It's amusing to see conservatives taking a brief breather from fulminating against the Imperial Judiciary (a favorite hobby of mine, too, as readers well know) to lambaste the Supreme Court's recent failure of Imperial will in the Kelo decision. Apparently, when it comes to the municipal government requiring you to sell your house to a developer, it's just fine, say conservatives, for the Supreme Court to run roughshod over elected, democratically accountable representatives of the public. I've long predicted that control of the nominations process would give conservatives Strange New Respect for judicial tyranny. It's always fun to be proven right.
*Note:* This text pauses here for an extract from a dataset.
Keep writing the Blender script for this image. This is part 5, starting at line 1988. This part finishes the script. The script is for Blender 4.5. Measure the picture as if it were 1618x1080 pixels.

But Marty Lederman and Nicole Garnett of SCOTUSBlog raise an interesting question: why has this particular ruling--which was completely in line with precedent, and hardly unexpected--aroused such righteous ire from conservatives?
To me, the answer is obvious: real estate is the cultural-financial obsession of the moment, the way stocks were eight years ago. For the Supreme Court to rule at this time that the government can take away your house--that is, not just your life savings, but your hot investment, your ticket to riches, your chance at an early, cushy retirement--is threatening in a way that it wouldn't have been, say, ten years ago. After all, the law still requires that "just compensation" be paid to the the owner of confiscated property. In normal times, that would no doubt be enough to ease any worries. But today, when everyone assumes that the real estate price elevator only goes in one direction--that is, up--the current market value of a home hardly seems like "just compensation". Why, who knows how soon the price of that confiscated home will be double, triple, quadruple what it is now?